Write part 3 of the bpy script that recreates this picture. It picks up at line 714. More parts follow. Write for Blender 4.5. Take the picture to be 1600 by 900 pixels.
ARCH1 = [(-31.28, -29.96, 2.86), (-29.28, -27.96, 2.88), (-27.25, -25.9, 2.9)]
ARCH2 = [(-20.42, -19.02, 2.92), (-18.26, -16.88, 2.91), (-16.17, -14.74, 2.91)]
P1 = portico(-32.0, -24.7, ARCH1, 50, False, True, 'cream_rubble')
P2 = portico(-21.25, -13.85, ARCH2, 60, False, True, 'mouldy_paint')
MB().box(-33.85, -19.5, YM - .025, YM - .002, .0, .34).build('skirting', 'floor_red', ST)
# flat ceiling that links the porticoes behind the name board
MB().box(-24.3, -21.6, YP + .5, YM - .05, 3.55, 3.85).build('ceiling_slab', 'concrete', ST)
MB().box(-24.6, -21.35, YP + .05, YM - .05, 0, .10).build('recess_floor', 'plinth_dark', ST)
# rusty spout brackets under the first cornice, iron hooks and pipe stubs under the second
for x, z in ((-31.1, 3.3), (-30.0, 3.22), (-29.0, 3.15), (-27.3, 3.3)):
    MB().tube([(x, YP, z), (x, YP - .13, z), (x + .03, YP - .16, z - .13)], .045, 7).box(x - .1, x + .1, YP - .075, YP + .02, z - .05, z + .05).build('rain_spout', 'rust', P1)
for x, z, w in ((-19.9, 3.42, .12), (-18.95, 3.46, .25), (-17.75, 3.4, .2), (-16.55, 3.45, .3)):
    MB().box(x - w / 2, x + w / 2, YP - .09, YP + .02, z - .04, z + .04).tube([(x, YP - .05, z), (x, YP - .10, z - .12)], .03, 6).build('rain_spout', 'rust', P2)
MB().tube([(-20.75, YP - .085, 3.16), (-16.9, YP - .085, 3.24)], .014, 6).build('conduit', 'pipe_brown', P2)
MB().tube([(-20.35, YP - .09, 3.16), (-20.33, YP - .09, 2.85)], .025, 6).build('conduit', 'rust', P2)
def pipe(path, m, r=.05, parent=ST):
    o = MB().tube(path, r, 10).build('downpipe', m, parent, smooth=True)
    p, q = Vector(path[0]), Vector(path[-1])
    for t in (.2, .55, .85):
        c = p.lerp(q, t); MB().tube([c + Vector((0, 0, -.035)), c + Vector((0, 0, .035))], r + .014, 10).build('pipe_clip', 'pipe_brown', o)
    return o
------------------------
Given problem »
Repeat the material from above exactly, word for word.

Worked answer »
Write part 3 of the bpy script that recreates this picture. It picks up at line 714. More parts follow. Write for Blender 4.5. Take the picture to be 1600 by 900 pixels.
ARCH1 = [(-31.28, -29.96, 2.86), (-29.28, -27.96, 2.88), (-27.25, -25.9, 2.9)]
ARCH2 = [(-20.42, -19.02, 2.92), (-18.26, -16.88, 2.91), (-16.17, -14.74, 2.91)]
P1 = portico(-32.0, -24.7, ARCH1, 50, False, True, 'cream_rubble')
P2 = portico(-21.25, -13.85, ARCH2, 60, False, True, 'mouldy_paint')
MB().box(-33.85, -19.5, YM - .025, YM - .002, .0, .34).build('skirting', 'floor_red', ST)
# flat ceiling that links the porticoes behind the name board
MB().box(-24.3, -21.6, YP + .5, YM - .05, 3.55, 3.85).build('ceiling_slab', 'concrete', ST)
MB().box(-24.6, -21.35, YP + .05, YM - .05, 0, .10).build('recess_floor', 'plinth_dark', ST)
# rusty spout brackets under the first cornice, iron hooks and pipe stubs under the second
for x, z in ((-31.1, 3.3), (-30.0, 3.22), (-29.0, 3.15), (-27.3, 3.3)):
    MB().tube([(x, YP, z), (x, YP - .13, z), (x + .03, YP - .16, z - .13)], .045, 7).box(x - .1, x + .1, YP - .075, YP + .02, z - .05, z + .05).build('rain_spout', 'rust', P1)
for x, z, w in ((-19.9, 3.42, .12), (-18.95, 3.46, .25), (-17.75, 3.4, .2), (-16.55, 3.45, .3)):
    MB().box(x - w / 2, x + w / 2, YP - .09, YP + .02, z - .04, z + .04).tube([(x, YP - .05, z), (x, YP - .10, z - .12)], .03, 6).build('rain_spout', 'rust', P2)
MB().tube([(-20.75, YP - .085, 3.16), (-16.9, YP - .085, 3.24)], .014, 6).build('conduit', 'pipe_brown', P2)
MB().tube([(-20.35, YP - .09, 3.16), (-20.33, YP - .09, 2.85)], .025, 6).build('conduit', 'rust', P2)
def pipe(path, m, r=.05, parent=ST):
    o = MB().tube(path, r, 10).build('downpipe', m, parent, smooth=True)
    p, q = Vector(path[0]), Vector(path[-1])
    for t in (.2, .55, .85):
        c = p.lerp(q, t); MB().tube([c + Vector((0, 0, -.035)), c + Vector((0, 0, .035))], r + .014, 10).build('pipe_clip', 'pipe_brown', o)
    return o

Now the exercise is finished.